The audit found examples where employers given reductions were later cited for the same violations, indicating their corrections were not sufficient or were not made company-wide.

Study: Reducing OSHA Penalties Didn't Lead Companies to Fix Hazards

DOL's inspector general said OSHA has not effectively evaluated the impact of $351 million in penalty reductions meant to encourage changes.

The Office of Inspector General of the Labor Department, by way of an audit, sought to answer the question: Has OSHA effectively evaluated the impact of penalty reduction incentives on workplace safety and health?

The audit covered 49,192 federal OSHA inspections of non-federal employers initiated between July 2007 and June 2009. The inspections resulted in 142,187 citations and $523.5 million in penalties that were reduced by $351.2 million (67 percent).

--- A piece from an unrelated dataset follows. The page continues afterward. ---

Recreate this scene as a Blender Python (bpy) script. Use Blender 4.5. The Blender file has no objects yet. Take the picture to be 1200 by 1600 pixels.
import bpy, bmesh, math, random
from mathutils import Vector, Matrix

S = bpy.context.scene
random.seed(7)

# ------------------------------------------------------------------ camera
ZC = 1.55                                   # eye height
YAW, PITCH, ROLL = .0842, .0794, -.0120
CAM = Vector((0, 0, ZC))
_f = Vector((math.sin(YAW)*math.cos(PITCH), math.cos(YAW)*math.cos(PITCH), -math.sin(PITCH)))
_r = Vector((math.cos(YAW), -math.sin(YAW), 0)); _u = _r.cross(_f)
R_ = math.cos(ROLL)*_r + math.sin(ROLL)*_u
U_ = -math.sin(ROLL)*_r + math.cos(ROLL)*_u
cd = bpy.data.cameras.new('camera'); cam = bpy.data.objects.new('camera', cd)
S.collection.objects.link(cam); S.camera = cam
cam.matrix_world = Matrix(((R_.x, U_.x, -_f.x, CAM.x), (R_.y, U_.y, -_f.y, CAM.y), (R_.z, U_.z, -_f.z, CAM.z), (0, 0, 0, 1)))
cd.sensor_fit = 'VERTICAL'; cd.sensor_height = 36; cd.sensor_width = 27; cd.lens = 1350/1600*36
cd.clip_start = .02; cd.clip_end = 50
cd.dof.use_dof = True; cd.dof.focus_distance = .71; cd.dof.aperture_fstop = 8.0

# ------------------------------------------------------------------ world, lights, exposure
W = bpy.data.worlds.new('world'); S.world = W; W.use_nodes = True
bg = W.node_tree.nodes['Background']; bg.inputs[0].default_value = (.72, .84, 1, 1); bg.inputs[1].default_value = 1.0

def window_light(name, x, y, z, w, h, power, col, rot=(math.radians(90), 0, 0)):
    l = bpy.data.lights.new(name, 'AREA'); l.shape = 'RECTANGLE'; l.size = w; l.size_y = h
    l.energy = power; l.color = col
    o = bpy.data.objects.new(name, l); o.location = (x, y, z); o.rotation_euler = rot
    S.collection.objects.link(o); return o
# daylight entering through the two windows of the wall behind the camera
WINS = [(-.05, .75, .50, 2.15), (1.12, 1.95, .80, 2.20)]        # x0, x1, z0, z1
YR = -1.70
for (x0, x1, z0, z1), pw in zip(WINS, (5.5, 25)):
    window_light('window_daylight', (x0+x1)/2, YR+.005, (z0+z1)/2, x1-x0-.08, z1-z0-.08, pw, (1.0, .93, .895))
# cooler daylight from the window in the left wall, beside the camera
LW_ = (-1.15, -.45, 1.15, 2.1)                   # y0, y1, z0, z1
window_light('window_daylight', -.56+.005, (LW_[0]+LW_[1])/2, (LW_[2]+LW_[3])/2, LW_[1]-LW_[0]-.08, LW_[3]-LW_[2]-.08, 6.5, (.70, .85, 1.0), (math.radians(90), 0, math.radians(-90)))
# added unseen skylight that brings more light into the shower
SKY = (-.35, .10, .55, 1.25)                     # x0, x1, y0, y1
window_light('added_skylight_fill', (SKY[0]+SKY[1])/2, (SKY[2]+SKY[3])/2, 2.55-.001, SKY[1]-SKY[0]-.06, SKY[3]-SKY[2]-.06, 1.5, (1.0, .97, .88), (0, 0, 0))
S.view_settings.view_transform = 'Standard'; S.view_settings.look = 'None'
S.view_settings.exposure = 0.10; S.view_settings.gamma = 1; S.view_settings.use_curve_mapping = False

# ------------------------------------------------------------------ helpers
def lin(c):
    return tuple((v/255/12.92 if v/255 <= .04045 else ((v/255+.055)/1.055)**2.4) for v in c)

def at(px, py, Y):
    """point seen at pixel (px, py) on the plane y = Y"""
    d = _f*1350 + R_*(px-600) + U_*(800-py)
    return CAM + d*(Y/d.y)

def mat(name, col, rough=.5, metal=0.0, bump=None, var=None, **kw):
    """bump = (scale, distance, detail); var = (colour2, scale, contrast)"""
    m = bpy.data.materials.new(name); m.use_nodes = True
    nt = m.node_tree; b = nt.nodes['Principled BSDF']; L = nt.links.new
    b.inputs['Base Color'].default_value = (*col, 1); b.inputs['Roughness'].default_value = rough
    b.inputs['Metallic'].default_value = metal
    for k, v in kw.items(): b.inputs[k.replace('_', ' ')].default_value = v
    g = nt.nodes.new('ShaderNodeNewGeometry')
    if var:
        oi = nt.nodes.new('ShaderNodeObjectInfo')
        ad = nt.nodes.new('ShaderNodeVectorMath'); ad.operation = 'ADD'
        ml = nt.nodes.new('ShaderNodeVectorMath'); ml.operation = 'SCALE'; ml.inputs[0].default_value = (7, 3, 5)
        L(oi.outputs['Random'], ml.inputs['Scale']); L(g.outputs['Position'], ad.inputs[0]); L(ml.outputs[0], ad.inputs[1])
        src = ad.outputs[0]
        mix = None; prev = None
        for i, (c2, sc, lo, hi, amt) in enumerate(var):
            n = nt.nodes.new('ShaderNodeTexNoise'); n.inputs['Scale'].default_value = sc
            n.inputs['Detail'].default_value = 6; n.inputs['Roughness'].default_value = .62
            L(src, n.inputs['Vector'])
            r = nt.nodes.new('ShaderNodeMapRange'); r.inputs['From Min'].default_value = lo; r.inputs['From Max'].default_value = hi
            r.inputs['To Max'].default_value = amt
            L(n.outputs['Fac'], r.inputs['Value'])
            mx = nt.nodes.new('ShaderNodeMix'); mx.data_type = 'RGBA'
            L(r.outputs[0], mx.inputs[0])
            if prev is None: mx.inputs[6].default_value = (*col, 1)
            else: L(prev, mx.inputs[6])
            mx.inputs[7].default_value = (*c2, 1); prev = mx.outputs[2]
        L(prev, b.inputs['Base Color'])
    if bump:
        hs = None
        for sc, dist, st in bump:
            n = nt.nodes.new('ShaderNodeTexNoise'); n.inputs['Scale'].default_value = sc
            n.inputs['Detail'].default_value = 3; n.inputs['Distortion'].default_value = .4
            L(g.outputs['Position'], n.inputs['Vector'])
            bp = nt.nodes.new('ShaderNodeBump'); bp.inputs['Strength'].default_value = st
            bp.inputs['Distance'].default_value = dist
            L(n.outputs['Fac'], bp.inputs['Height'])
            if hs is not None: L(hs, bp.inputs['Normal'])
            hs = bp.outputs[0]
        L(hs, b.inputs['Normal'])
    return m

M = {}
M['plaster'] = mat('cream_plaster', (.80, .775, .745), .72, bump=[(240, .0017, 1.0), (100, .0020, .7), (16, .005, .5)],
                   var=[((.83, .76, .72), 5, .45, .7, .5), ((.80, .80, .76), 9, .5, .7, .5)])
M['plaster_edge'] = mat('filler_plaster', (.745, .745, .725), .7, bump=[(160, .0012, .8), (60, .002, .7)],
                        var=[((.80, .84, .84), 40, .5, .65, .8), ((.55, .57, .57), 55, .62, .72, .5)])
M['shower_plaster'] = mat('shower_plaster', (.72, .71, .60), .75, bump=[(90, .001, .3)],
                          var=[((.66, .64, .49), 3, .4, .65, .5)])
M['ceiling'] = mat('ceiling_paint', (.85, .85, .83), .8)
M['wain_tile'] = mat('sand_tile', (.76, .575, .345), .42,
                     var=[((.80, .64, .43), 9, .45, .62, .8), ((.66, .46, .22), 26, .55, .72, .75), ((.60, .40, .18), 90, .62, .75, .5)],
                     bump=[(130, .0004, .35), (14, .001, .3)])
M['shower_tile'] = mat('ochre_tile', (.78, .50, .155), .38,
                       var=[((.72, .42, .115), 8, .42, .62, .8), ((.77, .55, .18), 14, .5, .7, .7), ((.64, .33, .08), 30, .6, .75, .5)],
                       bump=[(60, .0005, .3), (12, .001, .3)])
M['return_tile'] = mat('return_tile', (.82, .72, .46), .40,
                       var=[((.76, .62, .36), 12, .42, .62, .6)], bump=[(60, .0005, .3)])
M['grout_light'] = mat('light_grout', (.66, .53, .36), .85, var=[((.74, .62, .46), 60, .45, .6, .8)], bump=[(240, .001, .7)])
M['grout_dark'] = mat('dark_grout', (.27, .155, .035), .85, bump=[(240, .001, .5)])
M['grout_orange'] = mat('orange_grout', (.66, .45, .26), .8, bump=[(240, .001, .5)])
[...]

The audit found OSHA has not effectively evaluated the impact of the reductions, which are meant as an incentive for employers to improve workplace safety and health. Small employers received the largest reductions (78 percent) but generally had the worst safety and health history — more inspections, more fatalities, and more high-gravity serious (likely to cause death) and repeat violations. OSHA did not always consider an employer's overall safety and health performance when reducing penalties, in part because its information system cannot effectively track violations company-wide. The audit found 4,791 employers with a history of serious violations had received penalty reductions of $86.6 million. Half of these employers received reductions of $42.6 million on subsequent inspections where a similar standard was violated, indicating the employer's hazard corrections may not have been comprehensive and company-wide.

As much as $127 million (36 percent) in penalty reductions may not have been appropriately granted. Specifically, reductions granted in consideration of the employers' size resulted in what amounts to an entitlement as 98 percent of all citations were reduced at the maximum rate. OSHA can limit size reductions for small employers with the more serious violations, but its use of that policy was minimal and up to $91.8 million of reductions may have been granted inappropriately. Another $2.3 million of reductions exceeded limits set forth in the directives. The auditors said OSHA area directors did not document the justification for reductions resulting from informal settlement agreements, for an estimated 49 percent of reductions or $31.8 million.

Finally, the report says OSHA incorrectly granted history reductions of $1.1 million to employers with prior violations. The auditors made 11 recommendations to Dr. David Michaels, assistant secretary for Occupational Safety and Health, to commit the necessary resources to effectively evaluate the impact of penalty reductions, improve information systems, and revise and implement policies and procedures. OSHA provided comments expressing concerns about some audit findings and recommendations. Based on OSHA's response, OIG clarified two recommendations, but the overall conclusions were unchanged.